### DATA SHOWN
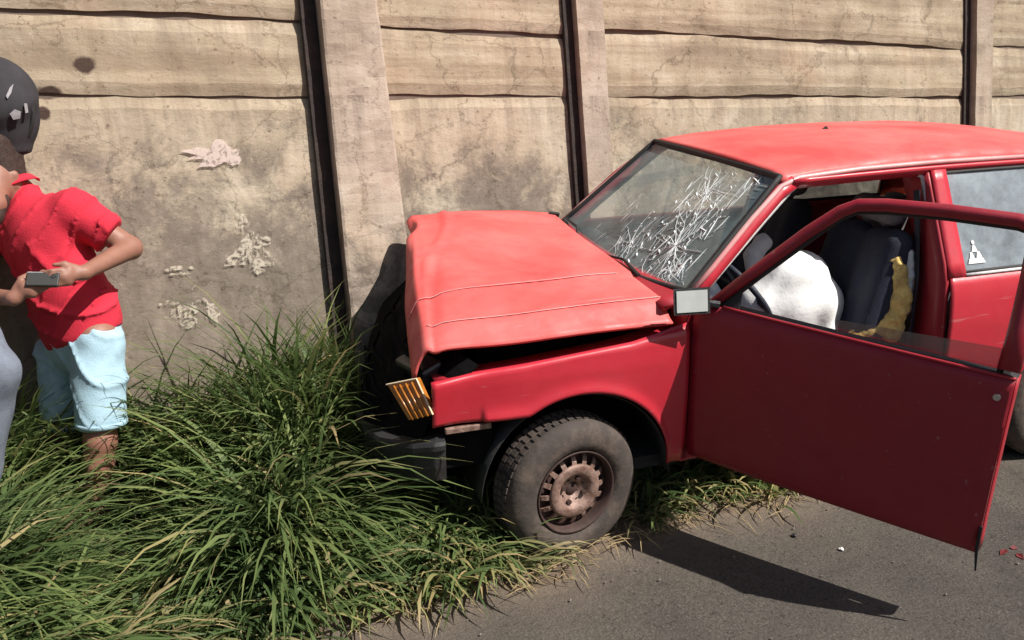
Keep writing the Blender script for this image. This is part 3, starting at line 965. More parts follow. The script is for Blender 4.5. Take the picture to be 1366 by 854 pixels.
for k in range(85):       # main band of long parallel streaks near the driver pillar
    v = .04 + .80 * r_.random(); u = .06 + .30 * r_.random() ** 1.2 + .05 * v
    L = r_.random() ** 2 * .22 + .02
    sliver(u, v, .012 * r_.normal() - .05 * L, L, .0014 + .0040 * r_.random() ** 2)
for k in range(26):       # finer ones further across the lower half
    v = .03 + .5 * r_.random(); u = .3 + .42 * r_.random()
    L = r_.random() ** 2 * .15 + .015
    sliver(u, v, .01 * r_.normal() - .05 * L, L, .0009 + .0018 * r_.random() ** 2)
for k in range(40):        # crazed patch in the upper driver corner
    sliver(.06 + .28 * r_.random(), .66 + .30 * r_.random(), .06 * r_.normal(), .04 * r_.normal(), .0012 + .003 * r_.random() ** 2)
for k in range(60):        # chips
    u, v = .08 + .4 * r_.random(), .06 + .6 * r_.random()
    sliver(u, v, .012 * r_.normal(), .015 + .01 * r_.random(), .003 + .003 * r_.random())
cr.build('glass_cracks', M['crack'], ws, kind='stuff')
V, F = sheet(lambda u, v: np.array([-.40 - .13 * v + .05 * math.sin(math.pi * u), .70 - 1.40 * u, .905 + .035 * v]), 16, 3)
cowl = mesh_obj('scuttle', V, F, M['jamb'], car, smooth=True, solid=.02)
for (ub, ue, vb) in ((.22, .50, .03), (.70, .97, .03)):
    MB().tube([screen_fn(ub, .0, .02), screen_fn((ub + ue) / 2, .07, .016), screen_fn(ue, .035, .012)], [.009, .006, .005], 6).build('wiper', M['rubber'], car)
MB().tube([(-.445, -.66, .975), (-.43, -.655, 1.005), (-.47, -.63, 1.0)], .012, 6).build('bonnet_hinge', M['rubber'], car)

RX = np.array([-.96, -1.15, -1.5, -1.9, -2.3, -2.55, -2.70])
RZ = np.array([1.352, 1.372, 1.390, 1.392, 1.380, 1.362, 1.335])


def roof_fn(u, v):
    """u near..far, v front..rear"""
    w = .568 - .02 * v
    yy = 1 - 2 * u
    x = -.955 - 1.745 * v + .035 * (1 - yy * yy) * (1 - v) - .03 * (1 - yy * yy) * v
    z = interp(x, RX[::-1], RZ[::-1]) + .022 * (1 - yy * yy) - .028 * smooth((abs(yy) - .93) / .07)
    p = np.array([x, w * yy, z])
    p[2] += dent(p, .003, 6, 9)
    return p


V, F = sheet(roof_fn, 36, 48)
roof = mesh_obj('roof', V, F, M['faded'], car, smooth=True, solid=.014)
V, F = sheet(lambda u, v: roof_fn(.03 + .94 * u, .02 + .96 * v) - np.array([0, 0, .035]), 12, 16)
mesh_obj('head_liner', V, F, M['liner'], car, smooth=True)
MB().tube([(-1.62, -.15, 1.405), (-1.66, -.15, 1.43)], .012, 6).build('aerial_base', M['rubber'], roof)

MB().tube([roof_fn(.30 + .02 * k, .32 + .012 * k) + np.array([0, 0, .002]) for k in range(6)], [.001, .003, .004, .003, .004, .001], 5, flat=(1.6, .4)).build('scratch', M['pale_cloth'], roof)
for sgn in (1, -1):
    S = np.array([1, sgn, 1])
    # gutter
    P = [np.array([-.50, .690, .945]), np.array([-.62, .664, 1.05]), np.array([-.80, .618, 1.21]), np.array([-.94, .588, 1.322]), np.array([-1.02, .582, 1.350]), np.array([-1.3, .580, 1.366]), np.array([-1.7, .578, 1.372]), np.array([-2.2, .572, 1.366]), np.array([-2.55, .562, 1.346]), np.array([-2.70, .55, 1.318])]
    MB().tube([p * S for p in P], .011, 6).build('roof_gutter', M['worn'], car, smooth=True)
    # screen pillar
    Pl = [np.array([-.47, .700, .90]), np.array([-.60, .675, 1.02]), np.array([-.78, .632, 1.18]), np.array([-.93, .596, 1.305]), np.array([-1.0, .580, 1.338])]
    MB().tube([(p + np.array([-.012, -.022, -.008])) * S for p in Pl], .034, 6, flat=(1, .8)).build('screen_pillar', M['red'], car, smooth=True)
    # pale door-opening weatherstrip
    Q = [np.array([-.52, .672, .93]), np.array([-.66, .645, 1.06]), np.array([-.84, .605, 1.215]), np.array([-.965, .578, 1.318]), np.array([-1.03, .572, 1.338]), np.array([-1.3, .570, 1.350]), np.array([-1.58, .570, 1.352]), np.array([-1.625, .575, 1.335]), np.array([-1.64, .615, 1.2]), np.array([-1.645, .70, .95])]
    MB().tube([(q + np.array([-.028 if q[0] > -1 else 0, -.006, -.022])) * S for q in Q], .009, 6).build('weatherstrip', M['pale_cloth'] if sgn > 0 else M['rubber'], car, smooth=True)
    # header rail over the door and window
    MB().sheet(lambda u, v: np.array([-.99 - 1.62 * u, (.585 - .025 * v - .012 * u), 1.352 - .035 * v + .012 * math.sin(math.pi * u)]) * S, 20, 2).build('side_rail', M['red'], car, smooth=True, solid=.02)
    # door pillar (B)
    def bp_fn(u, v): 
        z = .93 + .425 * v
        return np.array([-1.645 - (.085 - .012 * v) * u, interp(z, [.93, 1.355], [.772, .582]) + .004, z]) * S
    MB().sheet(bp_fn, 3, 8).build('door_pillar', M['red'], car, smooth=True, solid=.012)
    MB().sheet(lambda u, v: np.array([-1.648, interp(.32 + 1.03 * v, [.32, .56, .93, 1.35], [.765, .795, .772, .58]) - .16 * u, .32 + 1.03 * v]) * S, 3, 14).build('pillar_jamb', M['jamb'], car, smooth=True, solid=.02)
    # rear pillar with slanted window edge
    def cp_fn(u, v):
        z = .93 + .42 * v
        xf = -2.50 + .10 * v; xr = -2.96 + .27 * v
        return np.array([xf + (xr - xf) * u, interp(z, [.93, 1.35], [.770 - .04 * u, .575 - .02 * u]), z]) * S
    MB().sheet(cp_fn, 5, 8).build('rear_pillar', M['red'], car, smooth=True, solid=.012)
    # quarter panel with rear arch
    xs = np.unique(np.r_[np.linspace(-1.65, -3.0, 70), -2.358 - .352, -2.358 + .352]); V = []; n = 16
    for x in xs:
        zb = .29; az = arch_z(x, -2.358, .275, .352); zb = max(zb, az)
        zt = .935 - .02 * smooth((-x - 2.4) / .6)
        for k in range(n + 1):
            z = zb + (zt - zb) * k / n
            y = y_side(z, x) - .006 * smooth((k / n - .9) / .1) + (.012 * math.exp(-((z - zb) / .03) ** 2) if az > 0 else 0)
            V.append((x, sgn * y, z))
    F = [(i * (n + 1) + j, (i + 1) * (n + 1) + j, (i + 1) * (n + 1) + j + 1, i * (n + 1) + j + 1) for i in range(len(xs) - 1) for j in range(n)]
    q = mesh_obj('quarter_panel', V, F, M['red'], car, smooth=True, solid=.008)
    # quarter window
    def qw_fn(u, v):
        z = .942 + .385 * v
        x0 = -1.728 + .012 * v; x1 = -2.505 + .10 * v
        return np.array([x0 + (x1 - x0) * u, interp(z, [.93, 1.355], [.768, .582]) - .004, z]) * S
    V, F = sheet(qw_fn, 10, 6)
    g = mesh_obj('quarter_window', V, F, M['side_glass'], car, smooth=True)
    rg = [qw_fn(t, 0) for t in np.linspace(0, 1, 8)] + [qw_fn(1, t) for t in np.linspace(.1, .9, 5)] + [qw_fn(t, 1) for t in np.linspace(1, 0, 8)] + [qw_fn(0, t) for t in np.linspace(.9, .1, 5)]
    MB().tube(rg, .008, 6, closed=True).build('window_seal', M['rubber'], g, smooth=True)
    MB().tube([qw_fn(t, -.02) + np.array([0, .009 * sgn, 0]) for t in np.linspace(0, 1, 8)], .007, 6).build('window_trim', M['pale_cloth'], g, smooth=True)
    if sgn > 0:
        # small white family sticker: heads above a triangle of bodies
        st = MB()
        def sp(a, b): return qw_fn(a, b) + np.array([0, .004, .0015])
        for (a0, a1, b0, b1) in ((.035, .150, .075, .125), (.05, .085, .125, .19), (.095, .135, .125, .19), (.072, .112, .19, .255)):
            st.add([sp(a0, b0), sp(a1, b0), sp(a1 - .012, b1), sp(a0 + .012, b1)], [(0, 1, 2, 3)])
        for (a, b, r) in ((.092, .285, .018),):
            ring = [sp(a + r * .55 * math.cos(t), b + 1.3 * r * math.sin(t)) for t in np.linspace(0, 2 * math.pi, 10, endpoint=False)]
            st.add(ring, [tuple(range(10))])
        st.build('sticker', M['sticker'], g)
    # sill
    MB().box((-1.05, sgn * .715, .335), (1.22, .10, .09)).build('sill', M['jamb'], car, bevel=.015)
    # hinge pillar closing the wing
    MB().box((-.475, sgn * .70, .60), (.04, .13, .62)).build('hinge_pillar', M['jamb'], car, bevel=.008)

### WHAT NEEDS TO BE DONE
Restate, line by line and word for word, everything from the top of the material through the line that contains "RZ = np.array([1.352, 1.372, 1.390, 1.392, 1.380, 1.362, 1.335])". Leave pictures out.

### CORRECT ANSWER
Keep writing the Blender script for this image. This is part 3, starting at line 965. More parts follow. The script is for Blender 4.5. Take the picture to be 1366 by 854 pixels.
for k in range(85):       # main band of long parallel streaks near the driver pillar
    v = .04 + .80 * r_.random(); u = .06 + .30 * r_.random() ** 1.2 + .05 * v
    L = r_.random() ** 2 * .22 + .02
    sliver(u, v, .012 * r_.normal() - .05 * L, L, .0014 + .0040 * r_.random() ** 2)
for k in range(26):       # finer ones further across the lower half
    v = .03 + .5 * r_.random(); u = .3 + .42 * r_.random()
    L = r_.random() ** 2 * .15 + .015
    sliver(u, v, .01 * r_.normal() - .05 * L, L, .0009 + .0018 * r_.random() ** 2)
for k in range(40):        # crazed patch in the upper driver corner
    sliver(.06 + .28 * r_.random(), .66 + .30 * r_.random(), .06 * r_.normal(), .04 * r_.normal(), .0012 + .003 * r_.random() ** 2)
for k in range(60):        # chips
    u, v = .08 + .4 * r_.random(), .06 + .6 * r_.random()
    sliver(u, v, .012 * r_.normal(), .015 + .01 * r_.random(), .003 + .003 * r_.random())
cr.build('glass_cracks', M['crack'], ws, kind='stuff')
V, F = sheet(lambda u, v: np.array([-.40 - .13 * v + .05 * math.sin(math.pi * u), .70 - 1.40 * u, .905 + .035 * v]), 16, 3)
cowl = mesh_obj('scuttle', V, F, M['jamb'], car, smooth=True, solid=.02)
for (ub, ue, vb) in ((.22, .50, .03), (.70, .97, .03)):
    MB().tube([screen_fn(ub, .0, .02), screen_fn((ub + ue) / 2, .07, .016), screen_fn(ue, .035, .012)], [.009, .006, .005], 6).build('wiper', M['rubber'], car)
MB().tube([(-.445, -.66, .975), (-.43, -.655, 1.005), (-.47, -.63, 1.0)], .012, 6).build('bonnet_hinge', M['rubber'], car)

RX = np.array([-.96, -1.15, -1.5, -1.9, -2.3, -2.55, -2.70])
RZ = np.array([1.352, 1.372, 1.390, 1.392, 1.380, 1.362, 1.335])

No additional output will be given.